**Instructions for the task**.
Output, word for word, every line from the start of the listing down to and including the line that contains "nt.links.new(bg.outputs[0], wo.inputs[0])"; include nothing else.
_ _ _
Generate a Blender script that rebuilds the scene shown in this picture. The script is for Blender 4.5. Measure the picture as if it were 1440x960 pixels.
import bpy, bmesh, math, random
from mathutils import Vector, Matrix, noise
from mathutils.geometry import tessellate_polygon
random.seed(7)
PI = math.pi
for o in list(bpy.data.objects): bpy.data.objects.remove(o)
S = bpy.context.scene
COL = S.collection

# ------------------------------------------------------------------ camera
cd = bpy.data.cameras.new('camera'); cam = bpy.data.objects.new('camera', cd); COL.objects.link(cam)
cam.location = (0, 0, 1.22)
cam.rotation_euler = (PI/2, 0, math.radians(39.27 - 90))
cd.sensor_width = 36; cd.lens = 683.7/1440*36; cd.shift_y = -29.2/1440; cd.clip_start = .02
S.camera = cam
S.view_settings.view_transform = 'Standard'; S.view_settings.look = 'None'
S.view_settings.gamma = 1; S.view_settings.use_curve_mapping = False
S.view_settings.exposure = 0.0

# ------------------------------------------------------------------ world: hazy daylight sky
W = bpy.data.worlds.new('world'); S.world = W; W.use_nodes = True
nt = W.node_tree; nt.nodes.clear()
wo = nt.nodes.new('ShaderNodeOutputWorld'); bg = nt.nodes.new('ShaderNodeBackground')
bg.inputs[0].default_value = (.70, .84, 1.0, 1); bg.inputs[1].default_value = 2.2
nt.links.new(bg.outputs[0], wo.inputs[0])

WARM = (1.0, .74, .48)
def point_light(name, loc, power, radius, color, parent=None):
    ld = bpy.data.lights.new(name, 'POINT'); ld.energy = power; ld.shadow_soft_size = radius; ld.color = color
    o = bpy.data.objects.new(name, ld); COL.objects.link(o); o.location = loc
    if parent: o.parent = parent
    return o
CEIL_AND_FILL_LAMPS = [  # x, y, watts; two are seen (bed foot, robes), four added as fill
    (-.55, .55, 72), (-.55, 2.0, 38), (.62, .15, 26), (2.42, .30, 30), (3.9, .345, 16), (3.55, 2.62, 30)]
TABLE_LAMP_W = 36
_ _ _
**Task response**.
Generate a Blender script that rebuilds the scene shown in this picture. The script is for Blender 4.5. Measure the picture as if it were 1440x960 pixels.
import bpy, bmesh, math, random
from mathutils import Vector, Matrix, noise
from mathutils.geometry import tessellate_polygon
random.seed(7)
PI = math.pi
for o in list(bpy.data.objects): bpy.data.objects.remove(o)
S = bpy.context.scene
COL = S.collection

# ------------------------------------------------------------------ camera
cd = bpy.data.cameras.new('camera'); cam = bpy.data.objects.new('camera', cd); COL.objects.link(cam)
cam.location = (0, 0, 1.22)
cam.rotation_euler = (PI/2, 0, math.radians(39.27 - 90))
cd.sensor_width = 36; cd.lens = 683.7/1440*36; cd.shift_y = -29.2/1440; cd.clip_start = .02
S.camera = cam
S.view_settings.view_transform = 'Standard'; S.view_settings.look = 'None'
S.view_settings.gamma = 1; S.view_settings.use_curve_mapping = False
S.view_settings.exposure = 0.0

# ------------------------------------------------------------------ world: hazy daylight sky
W = bpy.data.worlds.new('world'); S.world = W; W.use_nodes = True
nt = W.node_tree; nt.nodes.clear()
wo = nt.nodes.new('ShaderNodeOutputWorld'); bg = nt.nodes.new('ShaderNodeBackground')
bg.inputs[0].default_value = (.70, .84, 1.0, 1); bg.inputs[1].default_value = 2.2
nt.links.new(bg.outputs[0], wo.inputs[0])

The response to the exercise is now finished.